Goal of the exercise | Copy out the listing that follows, exactly, without its pictures.
----
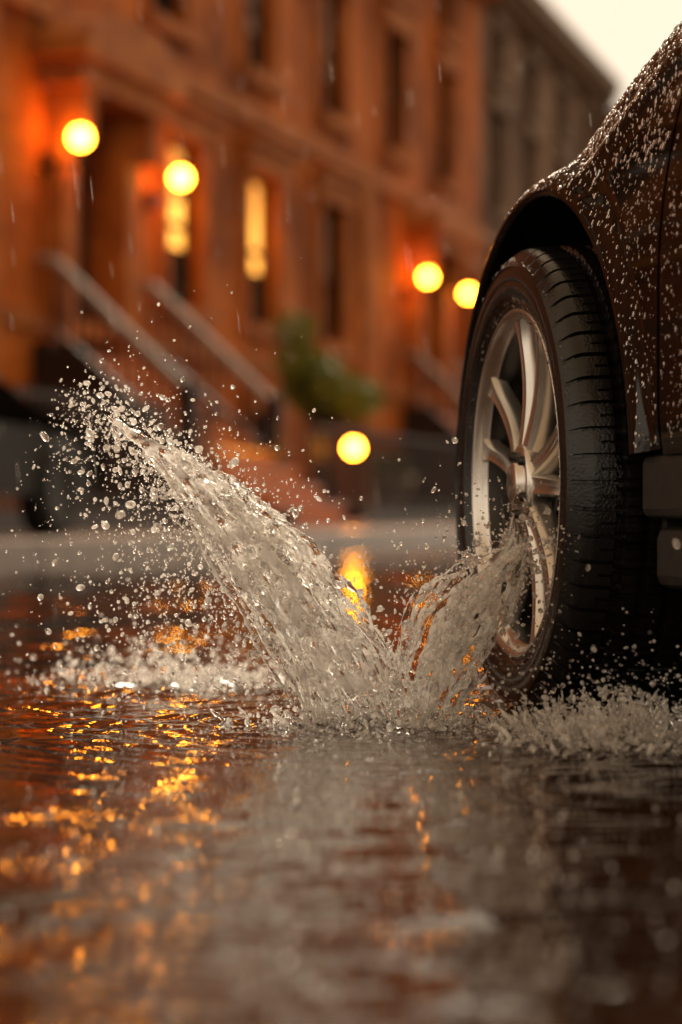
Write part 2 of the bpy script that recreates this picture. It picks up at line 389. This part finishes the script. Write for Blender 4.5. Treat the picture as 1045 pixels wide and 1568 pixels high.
def polar(c,u0,u1,vt,th0,th1,nth=260,ns=70):
    th=np.linspace(th0,th1,nth); s=np.linspace(0,1,ns)**1.6
    U=np.zeros((ns,nth));Vv=np.zeros((ns,nth))
    for j,t in enumerate(th):
        cu,cv=-math.cos(t),math.sin(t)
        a=AR; cand=[]
        if cu>1e-6:cand.append((u1-c)/cu)
        if cu<-1e-6:cand.append((u0-c)/cu)
        if cv>1e-6:cand.append((vt-.32)/cv)
        if cv<-1e-6:cand.append((.14-.32)/cv)
        bmax=min(cand); rr=a+(bmax-a)*s
        U[:,j]=c+cu*rr; Vv[:,j]=.32+cv*rr
    return U,Vv
def add_patch(name,U,Vv,mat,lip=False):
    u,o,z=Spt(U.ravel(),Vv.ravel()); u=u.reshape(U.shape);o=o.reshape(U.shape);z=z.reshape(U.shape)
    if lip:
        rows=[(.0,.0),(-.004,-.004),(-.012,-.0055),(-.035,-.004)]
        cu=U[0]-lipc[0]; cv=Vv[0]-.32
        ru=[];ro=[];rz=[]
        for do,dr in rows[::-1][:-1]:
            f=(AR+dr)/AR
            ru.append(lipc[0]+cu*f);rz.append(.32+cv*f);ro.append(o[0]+do)
        u=np.vstack([ru,u]);o=np.vstack([ro,o]);z=np.vstack([rz,z])
    for sgn in(0,1):
        oo=o if sgn==0 else mirror_o(o)
        W=body_to_world(u.ravel(),oo.ravel(),z.ravel())
        ob=mk(name if sgn==0 else name+'_offside',W,gridF(*u.shape),mat,car,True); fixn(ob)
lipc=[0.0]
U,Vv=polar(0.0,UG+.0035,.80,1.20,math.radians(4.5),math.radians(198)); add_patch('front_fender',U,Vv,M_paint,True)
uu=np.linspace(-2.10,UG-.0035,90); vv=np.linspace(.35,1.20,60); U,Vv=np.meshgrid(uu,vv); add_patch('door_panel',U,Vv,M_paint)
lipc=[-2.72]
U,Vv=polar(-2.72,-3.5,-2.105,1.20,math.radians(-14),math.radians(175.5),120,30); add_patch('rear_quarter',U,Vv,M_paint,True)
def CW(u,o,z): 
    p=CB*np.array([1,1,0])+Db*u+Nb*o; return (p[0],p[1],z)
b=B(CW); b.box(UG-.06,UG+.06,-.09,-.04,.36,.80); b.out('door_jamb',M_liner,car)
b=B(CW)
b.box(-3.3,.62,-1.5,-.30,.22,.34)
b.box(-2.3,-.42,-1.65,-.12,.20,.36)
b.out('underbody',M_liner,car)
b=B(CW); b.box(-3.2,.55,-1.62,-.18,.70,.74); b.out('engine_deck',M_liner,car)
secs=[(-.50,1.04,.22,1.04,.26),(-1.20,1.06,.14,1.44,.32),(-2.45,1.06,.14,1.44,.33),(-3.15,1.06,.25,1.08,.30)]
gV=[];
for (u,zb,ib,zt_,it) in secs:
    gV+= [CW(u,-ib,zb),CW(u,-it,zt_),CW(u,-1.8+it,zt_),CW(u,-1.8+ib,zb)]
gF=[]
for i in range(3):
    for j in range(3): gF.append([i*4+j,i*4+j+1,(i+1)*4+j+1,(i+1)*4+j])
gF+=[[0,1,2,3],[12,15,14,13]]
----
Finished task |
Write part 2 of the bpy script that recreates this picture. It picks up at line 389. This part finishes the script. Write for Blender 4.5. Treat the picture as 1045 pixels wide and 1568 pixels high.
def polar(c,u0,u1,vt,th0,th1,nth=260,ns=70):
    th=np.linspace(th0,th1,nth); s=np.linspace(0,1,ns)**1.6
    U=np.zeros((ns,nth));Vv=np.zeros((ns,nth))
    for j,t in enumerate(th):
        cu,cv=-math.cos(t),math.sin(t)
        a=AR; cand=[]
        if cu>1e-6:cand.append((u1-c)/cu)
        if cu<-1e-6:cand.append((u0-c)/cu)
        if cv>1e-6:cand.append((vt-.32)/cv)
        if cv<-1e-6:cand.append((.14-.32)/cv)
        bmax=min(cand); rr=a+(bmax-a)*s
        U[:,j]=c+cu*rr; Vv[:,j]=.32+cv*rr
    return U,Vv
def add_patch(name,U,Vv,mat,lip=False):
    u,o,z=Spt(U.ravel(),Vv.ravel()); u=u.reshape(U.shape);o=o.reshape(U.shape);z=z.reshape(U.shape)
    if lip:
        rows=[(.0,.0),(-.004,-.004),(-.012,-.0055),(-.035,-.004)]
        cu=U[0]-lipc[0]; cv=Vv[0]-.32
        ru=[];ro=[];rz=[]
        for do,dr in rows[::-1][:-1]:
            f=(AR+dr)/AR
            ru.append(lipc[0]+cu*f);rz.append(.32+cv*f);ro.append(o[0]+do)
        u=np.vstack([ru,u]);o=np.vstack([ro,o]);z=np.vstack([rz,z])
    for sgn in(0,1):
        oo=o if sgn==0 else mirror_o(o)
        W=body_to_world(u.ravel(),oo.ravel(),z.ravel())
        ob=mk(name if sgn==0 else name+'_offside',W,gridF(*u.shape),mat,car,True); fixn(ob)
lipc=[0.0]
U,Vv=polar(0.0,UG+.0035,.80,1.20,math.radians(4.5),math.radians(198)); add_patch('front_fender',U,Vv,M_paint,True)
uu=np.linspace(-2.10,UG-.0035,90); vv=np.linspace(.35,1.20,60); U,Vv=np.meshgrid(uu,vv); add_patch('door_panel',U,Vv,M_paint)
lipc=[-2.72]
U,Vv=polar(-2.72,-3.5,-2.105,1.20,math.radians(-14),math.radians(175.5),120,30); add_patch('rear_quarter',U,Vv,M_paint,True)
def CW(u,o,z): 
    p=CB*np.array([1,1,0])+Db*u+Nb*o; return (p[0],p[1],z)
b=B(CW); b.box(UG-.06,UG+.06,-.09,-.04,.36,.80); b.out('door_jamb',M_liner,car)
b=B(CW)
b.box(-3.3,.62,-1.5,-.30,.22,.34)
b.box(-2.3,-.42,-1.65,-.12,.20,.36)
b.out('underbody',M_liner,car)
b=B(CW); b.box(-3.2,.55,-1.62,-.18,.70,.74); b.out('engine_deck',M_liner,car)
secs=[(-.50,1.04,.22,1.04,.26),(-1.20,1.06,.14,1.44,.32),(-2.45,1.06,.14,1.44,.33),(-3.15,1.06,.25,1.08,.30)]
gV=[];
for (u,zb,ib,zt_,it) in secs:
    gV+= [CW(u,-ib,zb),CW(u,-it,zt_),CW(u,-1.8+it,zt_),CW(u,-1.8+ib,zb)]
gF=[]
for i in range(3):
    for j in range(3): gF.append([i*4+j,i*4+j+1,(i+1)*4+j+1,(i+1)*4+j])
gF+=[[0,1,2,3],[12,15,14,13]]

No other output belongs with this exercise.